(Dataset rows)
━━━━

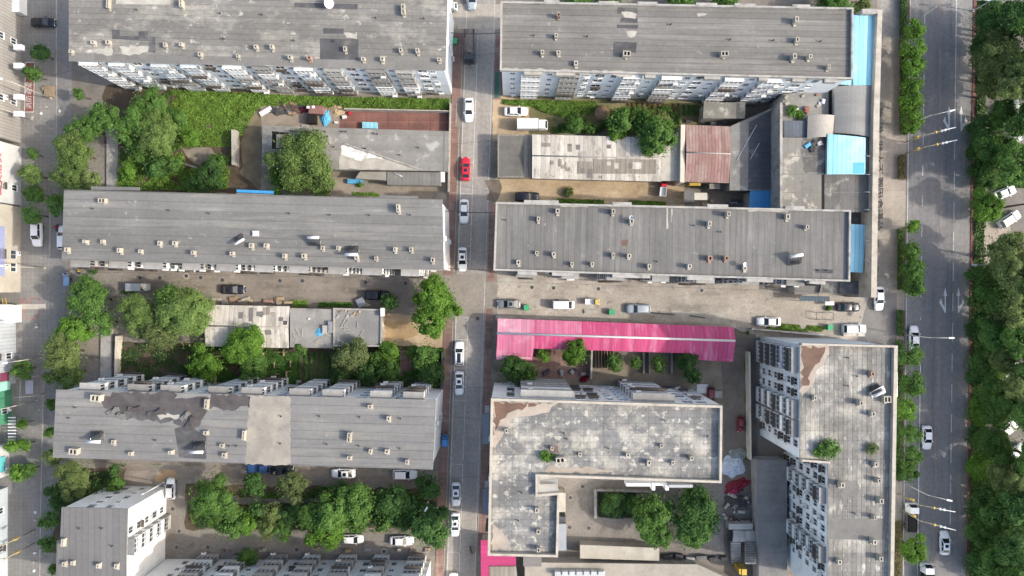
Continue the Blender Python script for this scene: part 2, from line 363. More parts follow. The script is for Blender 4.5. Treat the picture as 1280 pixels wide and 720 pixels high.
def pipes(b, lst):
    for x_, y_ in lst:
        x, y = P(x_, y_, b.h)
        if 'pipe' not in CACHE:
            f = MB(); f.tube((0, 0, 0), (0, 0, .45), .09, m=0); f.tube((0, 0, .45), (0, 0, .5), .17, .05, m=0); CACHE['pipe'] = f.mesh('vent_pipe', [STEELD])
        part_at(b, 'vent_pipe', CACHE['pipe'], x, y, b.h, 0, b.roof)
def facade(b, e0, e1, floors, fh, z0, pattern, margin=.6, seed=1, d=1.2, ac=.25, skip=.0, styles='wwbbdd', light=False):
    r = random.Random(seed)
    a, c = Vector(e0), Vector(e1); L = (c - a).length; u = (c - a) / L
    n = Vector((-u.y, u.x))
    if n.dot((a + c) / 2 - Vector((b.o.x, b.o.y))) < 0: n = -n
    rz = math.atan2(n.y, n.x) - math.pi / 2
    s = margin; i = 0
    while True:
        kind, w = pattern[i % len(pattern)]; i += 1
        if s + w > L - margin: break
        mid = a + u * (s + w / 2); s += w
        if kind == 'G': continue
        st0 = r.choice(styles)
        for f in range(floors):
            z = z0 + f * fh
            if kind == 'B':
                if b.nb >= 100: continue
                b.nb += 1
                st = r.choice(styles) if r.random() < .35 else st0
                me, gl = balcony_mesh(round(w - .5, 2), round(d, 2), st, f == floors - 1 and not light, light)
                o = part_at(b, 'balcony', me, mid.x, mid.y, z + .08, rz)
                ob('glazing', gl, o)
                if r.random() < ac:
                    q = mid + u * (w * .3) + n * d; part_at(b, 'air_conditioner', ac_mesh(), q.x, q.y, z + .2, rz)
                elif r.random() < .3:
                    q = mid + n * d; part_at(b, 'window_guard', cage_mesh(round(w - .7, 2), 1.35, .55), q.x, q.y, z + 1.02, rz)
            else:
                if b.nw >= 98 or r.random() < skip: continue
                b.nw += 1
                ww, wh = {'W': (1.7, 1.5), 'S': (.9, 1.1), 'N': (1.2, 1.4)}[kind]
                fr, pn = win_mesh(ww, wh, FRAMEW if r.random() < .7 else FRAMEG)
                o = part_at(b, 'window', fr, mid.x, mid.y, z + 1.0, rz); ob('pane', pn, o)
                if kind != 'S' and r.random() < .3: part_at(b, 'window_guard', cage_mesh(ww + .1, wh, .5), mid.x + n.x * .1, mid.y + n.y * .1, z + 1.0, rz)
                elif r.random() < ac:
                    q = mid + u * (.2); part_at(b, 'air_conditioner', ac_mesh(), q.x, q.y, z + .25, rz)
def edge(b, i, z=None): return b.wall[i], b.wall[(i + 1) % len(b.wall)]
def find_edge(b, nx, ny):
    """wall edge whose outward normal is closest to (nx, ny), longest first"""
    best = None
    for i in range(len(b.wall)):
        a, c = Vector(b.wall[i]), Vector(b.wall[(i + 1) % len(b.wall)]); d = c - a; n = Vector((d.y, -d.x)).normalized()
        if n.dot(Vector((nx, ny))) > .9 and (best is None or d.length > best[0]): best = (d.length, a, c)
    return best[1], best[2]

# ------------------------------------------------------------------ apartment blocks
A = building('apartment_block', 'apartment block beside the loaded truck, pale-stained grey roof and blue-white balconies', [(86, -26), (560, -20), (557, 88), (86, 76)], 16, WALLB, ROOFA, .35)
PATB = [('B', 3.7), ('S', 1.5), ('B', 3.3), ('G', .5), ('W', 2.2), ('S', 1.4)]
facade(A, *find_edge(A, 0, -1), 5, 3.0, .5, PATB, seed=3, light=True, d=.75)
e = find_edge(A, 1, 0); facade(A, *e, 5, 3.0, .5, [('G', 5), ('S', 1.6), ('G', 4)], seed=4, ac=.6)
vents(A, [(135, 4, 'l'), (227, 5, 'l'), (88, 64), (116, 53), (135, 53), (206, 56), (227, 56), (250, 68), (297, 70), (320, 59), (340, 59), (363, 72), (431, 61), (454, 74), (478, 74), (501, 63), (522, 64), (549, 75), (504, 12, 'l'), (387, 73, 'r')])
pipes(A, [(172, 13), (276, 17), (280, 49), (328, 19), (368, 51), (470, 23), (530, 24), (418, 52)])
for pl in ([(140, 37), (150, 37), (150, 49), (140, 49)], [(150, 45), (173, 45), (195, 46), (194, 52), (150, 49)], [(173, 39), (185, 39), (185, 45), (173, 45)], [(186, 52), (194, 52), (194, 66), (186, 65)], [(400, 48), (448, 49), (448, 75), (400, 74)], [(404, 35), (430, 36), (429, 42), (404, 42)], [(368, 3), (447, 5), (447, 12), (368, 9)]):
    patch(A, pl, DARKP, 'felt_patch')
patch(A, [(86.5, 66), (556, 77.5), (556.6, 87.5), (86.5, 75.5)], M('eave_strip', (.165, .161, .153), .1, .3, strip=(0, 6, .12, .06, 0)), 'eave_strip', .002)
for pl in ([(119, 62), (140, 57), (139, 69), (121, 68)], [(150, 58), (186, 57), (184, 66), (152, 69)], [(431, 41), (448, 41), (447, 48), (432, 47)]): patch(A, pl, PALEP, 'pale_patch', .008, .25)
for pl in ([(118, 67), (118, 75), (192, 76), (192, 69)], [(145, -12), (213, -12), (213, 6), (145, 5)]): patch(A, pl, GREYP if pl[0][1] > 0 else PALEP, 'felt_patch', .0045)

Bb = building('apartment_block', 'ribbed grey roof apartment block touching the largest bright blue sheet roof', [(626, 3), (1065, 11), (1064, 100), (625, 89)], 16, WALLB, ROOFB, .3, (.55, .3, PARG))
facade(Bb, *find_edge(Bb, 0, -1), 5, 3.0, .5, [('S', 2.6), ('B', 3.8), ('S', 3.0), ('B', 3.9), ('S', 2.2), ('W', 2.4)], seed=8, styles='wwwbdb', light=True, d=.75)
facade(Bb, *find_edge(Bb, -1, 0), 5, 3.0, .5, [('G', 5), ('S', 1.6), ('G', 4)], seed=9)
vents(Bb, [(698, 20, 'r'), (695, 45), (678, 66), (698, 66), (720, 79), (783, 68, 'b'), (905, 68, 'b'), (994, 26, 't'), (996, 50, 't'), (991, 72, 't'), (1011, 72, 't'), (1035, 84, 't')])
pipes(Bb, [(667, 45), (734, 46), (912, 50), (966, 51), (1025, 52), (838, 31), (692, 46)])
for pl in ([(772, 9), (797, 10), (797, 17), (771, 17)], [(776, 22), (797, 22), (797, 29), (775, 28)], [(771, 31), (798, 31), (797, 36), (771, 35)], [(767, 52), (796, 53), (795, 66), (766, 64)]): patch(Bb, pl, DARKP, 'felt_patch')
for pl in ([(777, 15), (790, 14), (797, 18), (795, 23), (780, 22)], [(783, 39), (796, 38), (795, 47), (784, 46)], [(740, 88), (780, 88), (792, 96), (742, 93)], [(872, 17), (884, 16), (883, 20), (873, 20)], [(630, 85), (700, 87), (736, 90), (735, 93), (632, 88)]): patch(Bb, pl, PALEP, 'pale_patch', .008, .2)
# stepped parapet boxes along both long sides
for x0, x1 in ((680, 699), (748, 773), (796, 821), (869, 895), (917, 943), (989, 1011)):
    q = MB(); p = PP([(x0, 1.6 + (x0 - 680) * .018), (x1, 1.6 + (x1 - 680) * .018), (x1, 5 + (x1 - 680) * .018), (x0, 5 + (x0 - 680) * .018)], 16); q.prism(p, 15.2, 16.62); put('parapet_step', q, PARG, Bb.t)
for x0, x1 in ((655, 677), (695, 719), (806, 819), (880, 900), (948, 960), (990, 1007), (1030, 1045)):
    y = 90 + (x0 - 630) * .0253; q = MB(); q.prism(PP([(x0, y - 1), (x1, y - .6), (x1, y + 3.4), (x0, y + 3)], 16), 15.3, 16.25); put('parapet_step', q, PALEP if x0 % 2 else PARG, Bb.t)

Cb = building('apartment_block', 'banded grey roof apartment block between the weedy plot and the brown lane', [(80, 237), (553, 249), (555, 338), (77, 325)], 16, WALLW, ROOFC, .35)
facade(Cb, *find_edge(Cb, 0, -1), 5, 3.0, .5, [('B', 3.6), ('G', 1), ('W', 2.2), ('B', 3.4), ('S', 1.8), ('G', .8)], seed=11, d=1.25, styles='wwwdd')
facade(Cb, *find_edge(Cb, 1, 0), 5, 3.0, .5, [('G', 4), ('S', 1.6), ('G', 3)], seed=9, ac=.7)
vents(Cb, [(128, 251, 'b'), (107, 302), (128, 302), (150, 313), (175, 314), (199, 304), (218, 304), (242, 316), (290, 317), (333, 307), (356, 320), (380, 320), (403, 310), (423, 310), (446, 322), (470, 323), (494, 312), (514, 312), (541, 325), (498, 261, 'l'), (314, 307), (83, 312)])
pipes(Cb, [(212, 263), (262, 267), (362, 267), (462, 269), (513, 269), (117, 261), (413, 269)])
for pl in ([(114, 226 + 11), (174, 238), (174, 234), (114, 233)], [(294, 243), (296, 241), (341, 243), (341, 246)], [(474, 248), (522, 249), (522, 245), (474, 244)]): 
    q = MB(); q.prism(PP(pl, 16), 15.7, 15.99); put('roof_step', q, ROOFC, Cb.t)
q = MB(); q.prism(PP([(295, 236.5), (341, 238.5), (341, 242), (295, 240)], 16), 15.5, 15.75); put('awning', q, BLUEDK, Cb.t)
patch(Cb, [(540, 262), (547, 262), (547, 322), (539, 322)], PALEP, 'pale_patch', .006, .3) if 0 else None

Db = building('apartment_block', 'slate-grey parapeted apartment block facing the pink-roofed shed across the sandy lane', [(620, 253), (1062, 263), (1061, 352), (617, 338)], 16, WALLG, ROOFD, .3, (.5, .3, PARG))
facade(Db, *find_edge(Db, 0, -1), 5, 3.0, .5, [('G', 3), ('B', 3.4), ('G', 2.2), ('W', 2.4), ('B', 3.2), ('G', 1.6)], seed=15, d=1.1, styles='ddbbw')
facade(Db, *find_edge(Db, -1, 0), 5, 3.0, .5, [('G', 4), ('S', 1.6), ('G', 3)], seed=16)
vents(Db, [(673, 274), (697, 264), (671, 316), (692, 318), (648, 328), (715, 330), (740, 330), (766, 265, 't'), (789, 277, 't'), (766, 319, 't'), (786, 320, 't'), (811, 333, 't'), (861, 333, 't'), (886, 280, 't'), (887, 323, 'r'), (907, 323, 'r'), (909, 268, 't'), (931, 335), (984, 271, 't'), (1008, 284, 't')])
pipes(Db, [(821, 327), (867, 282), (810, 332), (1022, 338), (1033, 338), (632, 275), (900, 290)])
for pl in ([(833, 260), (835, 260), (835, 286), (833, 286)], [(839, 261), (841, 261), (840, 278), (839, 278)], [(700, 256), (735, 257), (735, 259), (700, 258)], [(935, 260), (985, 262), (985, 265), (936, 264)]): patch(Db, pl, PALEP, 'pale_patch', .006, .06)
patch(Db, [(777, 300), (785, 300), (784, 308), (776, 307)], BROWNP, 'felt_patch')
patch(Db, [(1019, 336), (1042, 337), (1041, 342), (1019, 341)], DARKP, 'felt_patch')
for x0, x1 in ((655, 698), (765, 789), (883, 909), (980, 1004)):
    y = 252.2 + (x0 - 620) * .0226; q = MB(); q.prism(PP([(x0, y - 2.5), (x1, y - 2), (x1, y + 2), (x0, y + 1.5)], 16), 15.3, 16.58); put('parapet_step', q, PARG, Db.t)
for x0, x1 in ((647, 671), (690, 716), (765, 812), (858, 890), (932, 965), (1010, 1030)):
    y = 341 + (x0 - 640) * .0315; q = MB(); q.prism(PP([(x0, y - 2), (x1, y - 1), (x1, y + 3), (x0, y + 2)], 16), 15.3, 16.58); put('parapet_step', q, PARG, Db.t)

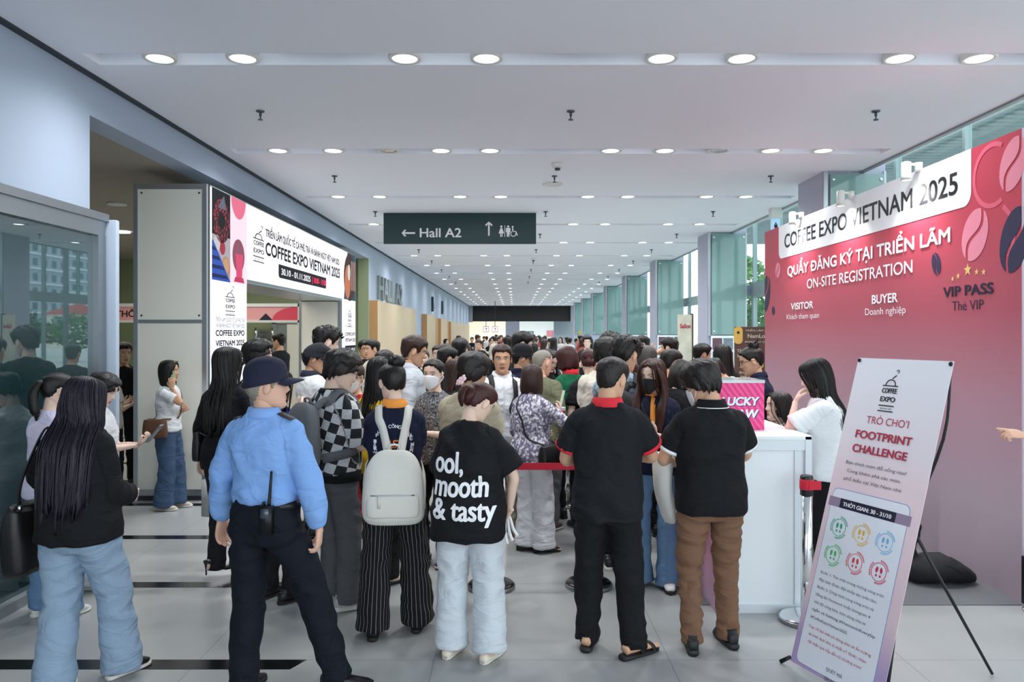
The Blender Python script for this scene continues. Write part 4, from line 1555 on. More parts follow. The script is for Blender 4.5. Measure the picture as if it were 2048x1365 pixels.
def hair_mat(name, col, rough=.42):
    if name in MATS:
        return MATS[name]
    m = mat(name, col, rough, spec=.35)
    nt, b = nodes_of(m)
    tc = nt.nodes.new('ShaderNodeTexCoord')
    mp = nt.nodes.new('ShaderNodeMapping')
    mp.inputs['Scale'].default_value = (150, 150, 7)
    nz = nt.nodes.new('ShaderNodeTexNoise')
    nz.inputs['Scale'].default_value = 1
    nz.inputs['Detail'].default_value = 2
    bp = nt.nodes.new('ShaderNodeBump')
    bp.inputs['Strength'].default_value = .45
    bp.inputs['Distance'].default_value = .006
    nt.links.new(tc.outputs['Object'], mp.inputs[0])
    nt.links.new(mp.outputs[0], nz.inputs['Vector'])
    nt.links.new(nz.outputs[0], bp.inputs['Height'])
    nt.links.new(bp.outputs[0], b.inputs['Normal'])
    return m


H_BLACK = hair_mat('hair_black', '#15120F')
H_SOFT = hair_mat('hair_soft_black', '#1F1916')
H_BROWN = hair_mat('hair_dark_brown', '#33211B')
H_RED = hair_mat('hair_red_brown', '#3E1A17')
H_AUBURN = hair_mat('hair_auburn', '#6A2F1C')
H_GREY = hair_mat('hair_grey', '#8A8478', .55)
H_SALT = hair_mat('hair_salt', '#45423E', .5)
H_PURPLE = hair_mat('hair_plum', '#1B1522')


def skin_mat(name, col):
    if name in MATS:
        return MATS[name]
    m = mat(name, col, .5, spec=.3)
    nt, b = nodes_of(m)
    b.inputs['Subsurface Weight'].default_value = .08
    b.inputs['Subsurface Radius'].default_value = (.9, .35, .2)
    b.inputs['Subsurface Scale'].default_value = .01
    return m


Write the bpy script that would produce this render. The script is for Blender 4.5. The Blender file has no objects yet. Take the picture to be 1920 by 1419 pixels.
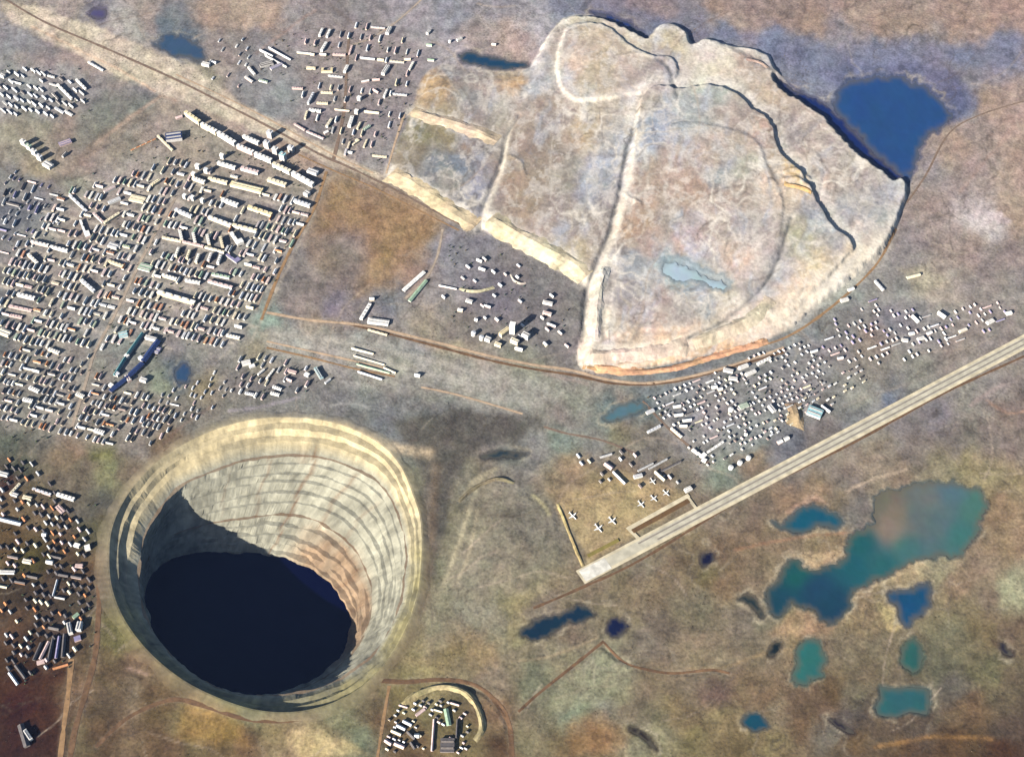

━━━━

Pick out every line above that holds the word "Write" and copy it.

#### EXERCISE OUTPUT:
The Blender Python script for this scene continues. Write part 4, from line 1555 on. More parts follow. The script is for Blender 4.5. Measure the picture as if it were 2048x1365 pixels.
Write the bpy script that would produce this render. The script is for Blender 4.5. The Blender file has no objects yet. Take the picture to be 1920 by 1419 pixels.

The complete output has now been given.